Ancient traditions, vigorously revived in 1874 claimed that Corea was in the same relation to Japan as Yedo or Riu Kiu; or, if not an integral portion of Dai Nihon, Corea was a tributary vassal. A party claiming to represent the “unconquerable spirit of Old Japan,” (Yamatō damashii,) to reverence the Mikado, and to cherish the sword as the living soul of the samurai, demanded in 1875, the invasion of Corea. The question divided the cabinet after the return of the chief members of it from their tour around the world in 1875, and resulted in a rebellion crushed only after the expenditure of much blood and treasure. It was finally determined not to invade but to “open” Corea, even as Japan had been opened to diplomacy and commerce by the United States. Only twelve years after Perry’s second visit to the bay of Yedo, and in the same month, a Japanese squadron of five vessels and eight hundred men under General Kuroda appeared in the Han river, about as far below the Corean capital as Uraga is from Tōkiō. In the details of procedure, and movement of ships, boats and men, the imitation of Perry’s policy was close and transparent.[[64]] Patience, skill and tact, won a “brain-victory,” and a treaty of friendship, trade, and commerce, was signed February 27th, 1876. The penultimate hermit nation had led the last member of the family into the world’s market-place. In this also, Perry’s work followed him.

Two years after this event, a company of Japanese merchants in Yokohama, assembled together of their own accord; and, in their own way celebrated with speech, song and toast, the twenty-fifth anniversary of the arrival of Commodore Perry and the apparation of the “Black ships” at Uraga. The general tenor of the thought of the evening was that the American squadron had proved to Japan, despite occasional and temporary reverses, an argosy of treasures for the perpetual benefit of the nation.

The object-lesson in modern civilization, given by Perry on the sward at Yokohama, is now illustrated on a national scale. Under divine Providence, with unique opportunity, Japan began renascence at a time of the highest development of forces, spiritual mental, material.
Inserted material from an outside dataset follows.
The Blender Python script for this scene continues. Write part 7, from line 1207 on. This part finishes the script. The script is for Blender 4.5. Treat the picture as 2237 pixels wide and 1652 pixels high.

With Christianity, modern thought, electricity, steam, and the printing-press, the Mikado comes to his empire “at such a time as this.” Since the era of Meiji, or Enlightened Peace, was ushered in, January 26, 1858, the Mikado Mutsŭhito, the 123d sovereign of the imperial line, born twenty-one days before Perry sailed in the Mississippi for Japan, has abolished the feudal system, emancipated four-fifths of his subjects from feudal vassalage and made them possessors of the soil, disarmed a feudal soldiery numbering probably six hundred thousand men trained to arms, reorganized the order of society, established and equipped an army forty thousand strong, and a navy superior in ships and equipments to that of the United States, assured the freedom of conscience, introduced the telegraph, railway, steam-navigation, general postal and saving, and free compulsory public educational systems;[[65]] declared the equality of all men before the law, promised limitation of the imperial prerogative, and the establishment of a national parliament in a. d. 1890.
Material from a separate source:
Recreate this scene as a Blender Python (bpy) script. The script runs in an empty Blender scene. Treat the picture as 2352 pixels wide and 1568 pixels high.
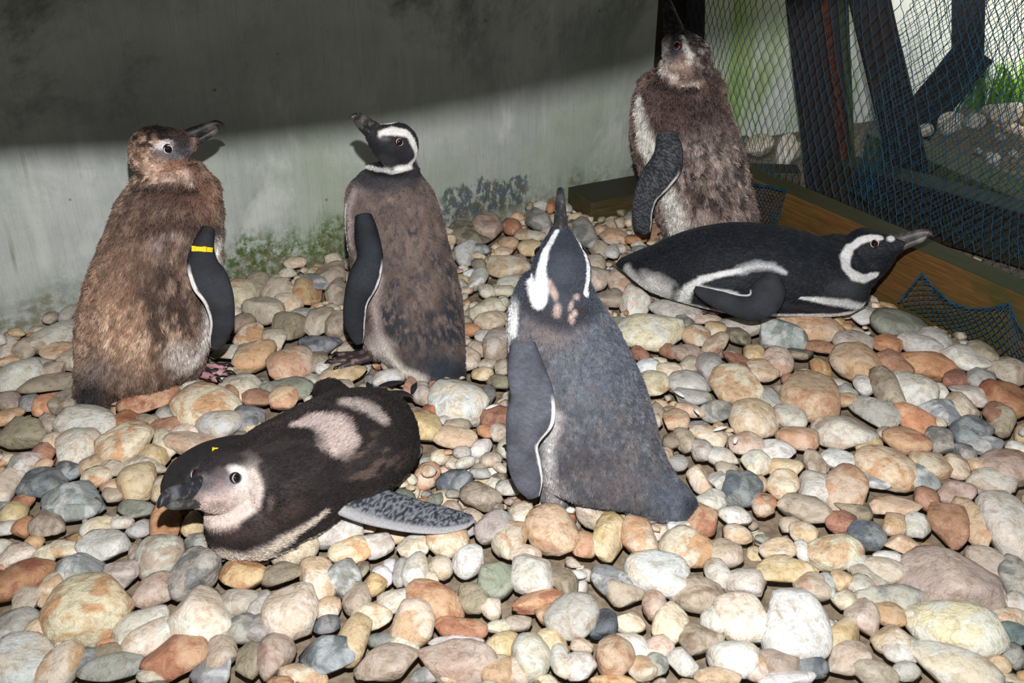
import bpy, bmesh, math, random
import numpy as np
from mathutils import Vector, Matrix
from mathutils.bvhtree import BVHTree

# ------------------------------------------------------------------ camera
PITCH = math.radians(29.7)
FPX = 2305.0
CP, SP = math.cos(PITCH), math.sin(PITCH)
CAM = np.array([0.0, 0.0, 1.0])
FWD = np.array([0, CP, -SP]); UPV = np.array([0, SP, CP]); RIGHT = np.array([1.0, 0, 0])
scene = bpy.context.scene
cam_d = bpy.data.cameras.new('camera')
cam = bpy.data.objects.new('camera', cam_d)
scene.collection.objects.link(cam)
scene.camera = cam
cam.location = (0, 0, 1)
cam.rotation_euler = (math.pi / 2 - PITCH, 0, 0)
cam_d.sensor_width = 36
cam_d.lens = 36 * FPX / 2352
cam_d.clip_start = 0.02
cam_d.dof.use_dof = True
cam_d.dof.focus_distance = 1.85
cam_d.dof.aperture_fstop = 9.0

# ------------------------------------------------------------------ light
world = bpy.data.worlds.new('world'); scene.world = world
world.use_nodes = True
bg = world.node_tree.nodes['Background']
bg.inputs['Color'].default_value = (0.90, 0.97, 0.92, 1)
bg.inputs['Strength'].default_value = 0.26
scene.view_settings.view_transform = 'Standard'
scene.view_settings.look = 'None'
scene.view_settings.exposure = 0.0
scene.view_settings.gamma = 1.0
scene.view_settings.use_curve_mapping = False
scene.cycles.max_bounces = 5
scene.cycles.diffuse_bounces = 3
scene.cycles.transparent_max_bounces = 8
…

All this looks like a miracle. “Can a nation be born at once,” a land in one day?

The story of the inward preparation of Nippon for its wondrous flowering in our day, of the development of national force, begun a century before Perry was born, which, with outward impact made not collision, but the unexpected resultant,—New Japan, deserves a volume from the historian, and an epic from the poet. We have touched upon the subject elsewhere.[[66]] Suffice it to say that the Dutch, so long maligned by writers of hostile faith and jealous nationality, to whom Perry in his book fails to do justice, bore an honorable and intelligent part in it.[[67]] Even Perry, Harris and the Americans constitute but one of many trains of influences contributing to the grand result. Perry himself died before that confluence of the streams of tendency, now so clearly visible, had been fully revealed to view. The prayers of Christians, the yearning of humanity, the pressure of commerce, the ambition of diplomacy, from the outside; the longing of patriots, the researches of scholars, the popularization of knowledge, the revival of the indigenous Shintō religion, the awakening of reverence for the Mikado’s person, the heated hatred almost to flame of the Yedo usurpation, the eagerness of students for western science, the fertilizing results of Dutch culture, from the inside; were all tributaries, which Providence made to rise, kept in check, and let loose to meet in flood at the elect moment.
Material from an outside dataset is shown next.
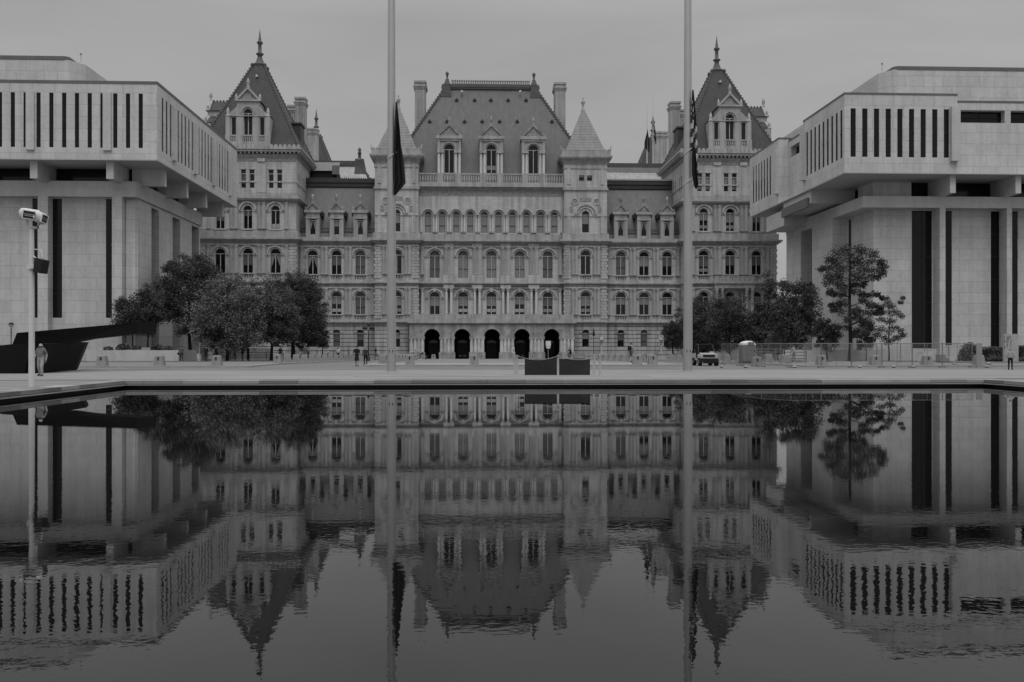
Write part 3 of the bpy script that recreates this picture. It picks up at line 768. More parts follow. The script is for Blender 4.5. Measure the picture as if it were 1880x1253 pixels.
    for (u, v, rr) in ((-2.35, 32.6, .78), (2.35, 32.6, .78)):
        ring(mb, T, tcx+u, v, rr-.22, rr, 0, .16, a0=0, a1=360, seg=18)
    for q in (tcx-3.6, tcx+3.6): tbox(mb, T, q-.4, q+.4, 25.8, 29.4, 0, .16); tbox(mb, T, q-.35, q+.35, 36.2, 40.2, 0, .14)
    for xx in (x0, x1): quad(mb, (xx,YT,6.6),(xx,YT+9.2,6.6),(xx,YT+9.2,40.8),(xx,YT,40.8))
    quad(mb, (x0,YT+9.2,24),(x1,YT+9.2,24),(x1,YT+9.2,40.8),(x0,YT+9.2,40.8))
    cpart(mb, 'turret_wall', M['granite'])
    mb = MB()
    for u, v, a, b_ in ((-2.35,32.6,.52,.52),(2.35,32.6,.52,.52),(0,33.0,1.25,.38),(-3.05,30.9,.34,.62),(3.05,30.9,.34,.62)):
        tbox(mb, T, tcx+u-a, tcx+u+a, v-b_, v+b_, 0, .07)
    cpart(mb, 'carved_panel', M['carved'])
    yb = YT+9.2
    cornice([(6.45,6.75,.2),(6.75,6.95,.62)], x0, x1, YT, YT+.4, 'ledge')
    cornice([(14.85,15.05,.3),(15.05,15.35,.66)], x0, x1, YT, YW)
    cornice([(23.5,23.8,.35),(23.8,24.05,.75),(24.05,24.4,.98),(24.4,25.7,.38)], x0, x1, YT, YT+4)
    cornice([(35.0,35.3,.3),(35.3,35.65,.15)], x0, x1, YT, yb)
    cornice([(39.6,39.95,.15)], x0, x1, YT, yb, 'ledge')
    mb = MB()
    for i in range(6):
        p = .1 + .85*(i/5)**1.4; mb.box(x0-p, x1+p, YT-p, yb+p, 40.5+i*.24-.003, 40.5+(i+1)*.24)
    mb.box(x0-1.05, x1+1.05, YT-1.05, yb+1.05, 41.935, 42.3); mb.box(x0-.7, x1+.7, YT-.7, yb+.7, 42.295, 43.4)
    for i in range(16): mb.frus(x0-.5 + (x1-x0+1.0)*(i+.5)/16, YT-.66, 43.39, 43.75, .2, .08, .1, .06)
    for xx in (x0-.6, x1+.6):
        for yy in (YT-.6, yb+.6): mb.frus(xx, yy, 43.39, 44.5, .22, .22, .05, .05, dx=.18*(1 if xx > tcx else -1))
    cpart(mb, 'turret_cornice', M['granite_band'])
    mb = MB(); ty = YT+4.6
    mb.frus(tcx, ty, 43.39, 53.2, 4.3, 4.3, .32, .32)
    tr = cpart(mb, 'turret_roof', M['stone_roof'])
    mb = MB(); mb.lathe([(.42,53.0),(.5,53.3),(.3,53.6),(.24,54.4),(.42,54.8),(.48,55.1),(.3,55.4),(.1,55.6),(.16,55.9),(.02,56.3)], tcx, ty, 10)
    cpart(mb, 'finial', M['granite_band'], tr)

# -- centre: two storeys, arcade of ten, balustrade
x0, x1 = XA-HC_, XA+HC_; T = TS(YC0); mb = MB()
xs = [XA + (i-2)*6.06 for i in range(5)]
gaps = [(xs[i]+3.03, .36, 8.5, 14.0, False) for i in range(4)] + [(x0+.2, .34, 8.5, 14.0, False), (x1-.2, .34, 8.5, 14.0, False)]
facade(mb, T, x0, x1, 6.6, 15.0, [(x, 2.15, WB2, WT2, True) for x in xs] + gaps, .9)
for g_ in gaps: tbox(mb, T, g_[0]-.18, g_[0]+.18, 8.5, 14.0, -.93, -.9)
facade(mb, T, x0, x1, 15.0, 24.0, [(x, 2.15, 16.25, WT3, True) for x in xs], dep)
for r, (b_, t_) in enumerate(((WB2, WT2), (16.25, WT3))):
    for i, x in enumerate(xs):
        archtrim(mb, T, x, t_-1.075, 2.15, .72, .2, 1.15)
        if r == 0: tbox(mb, T, x-.25, x+.25, t_+.05, t_+.85, 0, .5)
        put_win(x, b_, 2.15, t_-b_, YC0+dep-.12, True, (['h5','h5pq','h5pq','h4pq','h5pd'] if r == 0 else ['fulldim','full','full','full','fulldim'])[i])
    zb_ = b_-.02 if r == 0 else 17.0
    for i in range(4):
        x = (xs[i]+xs[i+1])/2; put_pilasters(x, zb_, t_+.75, YC0, True, .58, 1.05 if r == 0 else 1.2, .62 if r == 0 else .34, r == 0)
        tbox(mb, T, x-1.15, x+1.15, t_+.75, t_+1.55, 0, .75 if r == 0 else .4)
        if r: tbox(mb, T, x-1.2, x+1.2, 15.35, 16.95, 0, .45)
    for x in (x0+.75, x1-.75): put_pilasters(x, zb_, t_+.75, YC0, False, .62, .95, .55, r == 0)
    tbox(mb, T, x0, x1, t_+.76, t_+1.02, 0, .3)
xa = [XA + (i-4.5)*3.01 for i in range(10)]
facade(mb, T, x0, x1, 24.0, 36.0, [(x, 1.42, 25.9, 30.5, True) for x in xa], .5)
for i, x in enumerate(xa):
    put_win(x, 25.9, 1.42, 4.6, YC0+.5-.1, True, 'full', False)
    ring(mb, T, x, 30.5-.71, .78, 1.05, 0, .16); ring(mb, T, x, 30.5-.71, 1.14, 1.48, 0, .5)
cpart(mb, 'centre_wall', M['granite'])
for i in range(11):
    x = XA + (i-5)*3.01
    x = min(max(x, x0+.5), x1-.5)
    put_pilasters(x, 26.0, 29.85, YC0, 0 < i < 10, .36, .62, .3, True)
cornice([(14.6,14.85,.25),(14.85,15.05,.6),(15.05,15.35,1.0)], x0, x1, YC0, YC0+.4)
cornice([(23.5,23.8,.35),(23.8,24.05,.75),(24.05,24.4,1.1),(24.4,25.6,.34)], x0, x1, YC0, YC0+.5)
mb = MB(); mb.box(x0+.05, x1-.05, YC0-.06, YC0+.2, 33.9, 35.05); cpart(mb, 'carved_frieze', M['carved'])
mb = MB()
for i in range(5): mb.box(x0+.02, x1-.02, YC0-.1-.14*i, YC0+.3, 35.1+i*.12-.002, 35.1+(i+1)*.12)
mb.box(x0+.02, x1-.02, YC0-.95, YC0+.6, 35.7, 36.4)
cpart(mb, 'cornice', M['granite_band'])
mb = MB(); bz0, bz1 = 36.4, 38.6
dx = [XA-9.05, XA, XA+9.05]
segs = [(x0+.05, dx[0]-2.5), (dx[0]-1.2, dx[0]+1.2), (dx[0]+2.5, dx[1]-2.5), (dx[1]-1.2, dx[1]+1.2), (dx[1]+2.5, dx[2]-2.5), (dx[2]-1.2, dx[2]+1.2), (dx[2]+2.5, x1-.05)]
for a, b_ in segs: balusters(mb, TS(YC0), a, b_, bz0, bz1, .55, .5, 0, .4)
for d_ in dx:
    for s in (-1.85, 1.85): mb.box(d_+s-.66, d_+s+.66, YC0-.82, YC0-.28, bz0, bz1+.04)
cpart(mb, 'balustrade', M['granite_band'])

# -- entrance arcade
ya = 193.5; x0, x1 = XA-17.2, XA+17.2
mb = MB(); T = TS(ya); ax = [XA+.05 + (i-2)*6.26 for i in range(5)]
zsp = 3.62; ra = 1.72
def arch_op(x): return (x, 3.3, -1.0, zsp+1.65, True)
facade(mb, T, x0, x1, -1.2, 6.8, [arch_op(x) for x in ax], 1.3, 0, 18)
for x in ax:
    ring(mb, T, x, zsp, 1.7, 2.35, 0, .08, seg=18); ring(mb, T, x, zsp, 2.352, 2.6, 0, .14, seg=18)
pxs = [ax[0]-3.13] + [(a+b_)/2 for a, b_ in zip(ax, ax[1:])] + [ax[-1]+3.13]
for i, x in enumerate(pxs):
    tbox(mb, T, x-1.62, x+1.62, 3.1, 3.75, 0, .2); tbox(mb, T, x-1.7, x+1.7, -1.2, .42, 0, .3)
    for q in (-1.15, -.38, .38, 1.15): mb.lathe([(.36,.42),(.31,3.1)], x+q, ya+.08, 12)
    # capitals and bases carried round into the openings
    for s in (-1, 1):
        a, b_ = sorted((x+s*1.42, x+s*1.62)); mb.box(a, b_, ya+.01, ya+1.3, 3.1, 3.75)
for xx in (x0, x1): quad(mb, (xx,ya,-1.2),(xx,YC0,-1.2),(xx,YC0,6.8),(xx,ya,6.8))
cpart(mb, 'arcade_wall', M['arcade_stone'])
cornice([(6.3,6.5,.15),(6.5,6.8,.5),(6.8,7.35,.25)], x0, x1, ya, YC0-.1)
mb = MB()
for x in ax: balusters(mb, T, x-1.7, x+1.7, 7.35, 8.3, -.15, .55, 0, .3)
for x in pxs: mb.box(x-1.43, x+1.43, ya+.02, ya+.3, 7.35, 8.3)
for i in range(5):
    for s in (-1, 1): tbox(mb, T, ax[i]+s*1.2-.14, ax[i]+s*1.2+.14, 7.35, 8.36, -.34, .03)
cpart(mb, 'arcade_balustrade', M['granite_band'])
mb = MB(); mb.box(x0+.1, x1-.1, YC0+1.4, YC0+1.6, -1.2, 6.8); mb.box(x0+.1, x1-.1, ya+1.35, YC0+1.5, 5.6, 6.2)
cpart(mb, 'porch_wall', M['dark_void'])  # porch back and ceiling coloured near black to stand for deep shade
for i, x in enumerate(ax):
    mb = MB(); y = YC0+1.3
    mb.box(x-1.15, x-1.0, y-.1, y+.08, -1.0, 2.9, 1); mb.box(x+1.0, x+1.15, y-.1, y+.08, -1.0, 2.9, 1); mb.box(x-1.0, x+1.0, y-.1, y+.08, 2.1, 2.35, 1)
    mb.box(x-1.0, x-.02, y-.03, y+.05, -1.0, 2.099, 0); mb.box(x+.02, x+1.0, y-.03, y+.05, -1.0, 2.099, 0)
    mb.add([(a, y, z) for a, z in [(x-1.0,2.36),(x+1.0,2.36),(x+.85,2.8),(x,3.1),(x-.85,2.8)]], [(0,1,2,3,4)], 2)
    if i in (1, 3):
        for q in (-.5, .45): mb.box(x+q-.32, x+q+.32, y-.06, y-.031, -.55, -.2, 3)
    cpart(mb, 'entrance_door', [M['door'], M['iron'], M['glass'], M['paper']])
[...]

Meanwhile, Japan groans under the yoke imposed upon her by the Treaty Powers in the days of her ignorance. “Extra-territorialty” is her curse. The selfishness and greed of strong nations infringe her just and sovereign rights as an independent nation. In the light of twenty-eight years of experience, treaty-revision is a necessity of righteousness and should be initiated by the United States.[[68]] This was the verdict of Townsend Harris, as declared to the writer, in 1874. This is the written record of the English and American missionaries in their manifesto of April 28th, 1884 at the Ozaka Conference.[[69]] Were Matthew Perry to speak from his grave, his voice would protest against oppression by treaty, and in favor of righteous treatment of Japan, in the spirit of the treaty made and signed by him; to wit:

“There shall be a perfect, permanent, and universal peace, and a sincere and cordial amity, between the United States of America on the one part, and the Empire of Japan on the other, and between their people, respectively, without exception of persons or places.”